Los directorios son cuerpos colegiados que tienen la responsabilidad de guiar y supervisar las instituciones que representan. El peso de un fundador (que habría sido gravitante en esta decisión, según han asegurado públicamente algunos insiders) no puede neutralizar esa función fiduciaria colegiada. En el caso de una universidad, esta responsabilidad es doble: deben velar por la calidad académica y, al mismo tiempo, por la transparencia y la ética en la toma de decisiones. Contratar a alguien en base a su conexión política, más que por su competencia y pretender asimilar su caso a la política de fichaje de rostros televisivos, es un claro desprecio hacia estos principios y sólo refuerza la depreciación del conocimiento; el recurso medular de una institución educativa.

La reputación es uno de los activos más valiosos que puede tener una institución. Las universidades, en particular, dependen de su prestigio para atraer tanto a estudiantes como a profesores. Cuando se realizan contrataciones que parecen favorecidas por vínculos extra-académicos, el daño es inmediato y profundo. La percepción de nepotismo y favoritismo no solo aleja a los mejores talentos, sino que también puede desmotivar a los estudiantes y contribuir a un ambiente académico tóxico.

Por eso y más allá de la coyuntura, las instituciones deben proteger sus prácticas de gobernanza. No hacerlo puede repercutir finalmente en la reputación de la universidad, y en este caso además claramente se afecta la percepción pública sobre el sistema educativo en su conjunto, generando un daño sistémico.

Además, en un contexto donde la transparencia y la ética son cada vez más demandadas por la ciudadanía, las instituciones educativas no pueden darse el lujo de ignorar estas exigencias. La falta de claridad en la gestión de recursos y decisiones genera desconfianza y, en última instancia, pone en riesgo el financiamiento y la colaboración que estas instituciones requieren para su funcionamiento.

La buena práctica en la contratación debe ser un principio inquebrantable. Las universidades deben establecer políticas claras que regulen el proceso de selección, asegurando que se prioricen las competencias y logros sobre cualquier otro factor. La creación de comités independientes para la evaluación de candidatos, la implementación de auditorías internas y la transparencia en la rendición de cuentas son pasos necesarios para restaurar la confianza.

Es imperativo que las instituciones educativas comprendan que, más allá de su rol académico, son agentes sociales con un compromiso hacia la sociedad. Esto implica no solo formar profesionales competentes, sino también actuar con integridad y responsabilidad. La gestión de un directorio no es solo una cuestión de administración; es una cuestión de liderazgo ético que debe inspirar confianza en toda la comunidad.

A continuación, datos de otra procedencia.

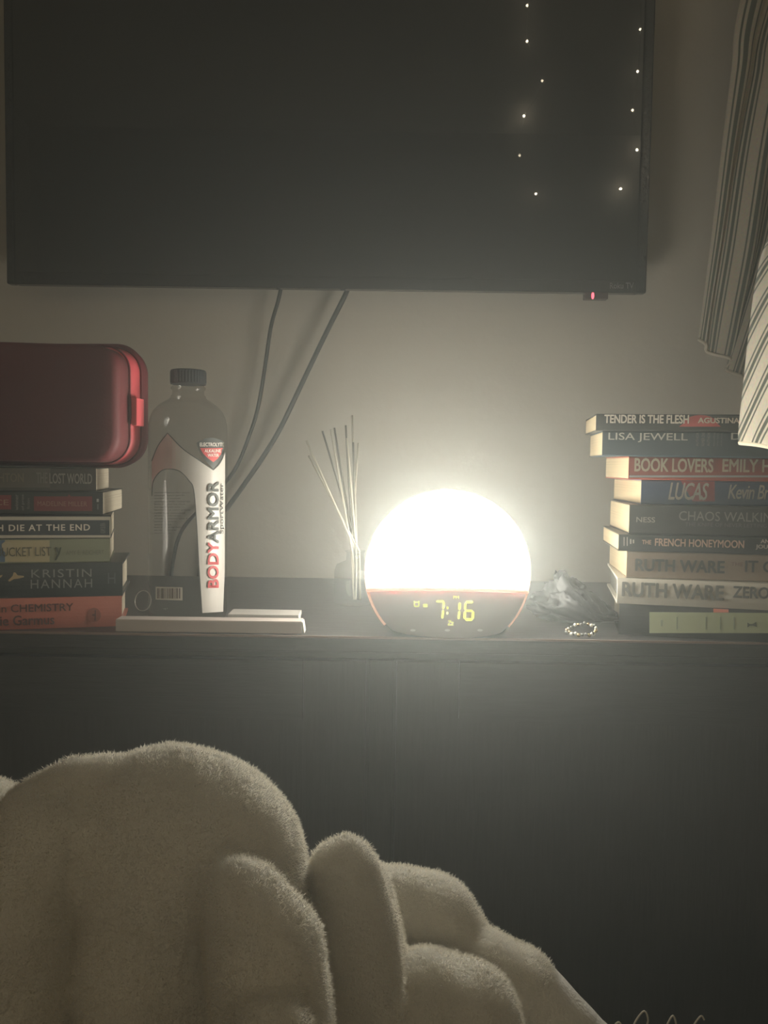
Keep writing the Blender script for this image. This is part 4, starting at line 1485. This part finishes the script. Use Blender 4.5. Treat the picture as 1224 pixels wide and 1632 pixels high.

Esta perturbadora situación, creo si, no es reflejo de un problema más amplio en la dirección de nuestras universidades. Los directorios en su inmensa mayoría ya entienden que su responsabilidad va más allá de la simple gestión; cada vez más conscientes de los imperativos de probidad y transparencia. Por ello, se debe cuidar la buena práctica en la contratación. No solo por la evidente mejora en la calidad académica, sino que también fortalece la reputación institucional y, en última instancia, contribuye a la formación de un sistema educativo más meritocrático, prestigioso y equitativo.

El llamado es claro: es momento de elevar los estándares de liderazgo y transparencia en las decisiones que afectan a nuestras instituciones. Solo así podremos recuperar la confianza de la ciudadanía y reafirmar el rol fundamental que juegan las universidades en la construcción de una sociedad más informada y crítica. La responsabilidad está en manos de quienes las dirigen; no podemos permitir que el legado de nuestras universidades se vea empañado por decisiones que no reflejan los valores fundamentales y el excelente posicionamiento internacional de las universidades chilenas.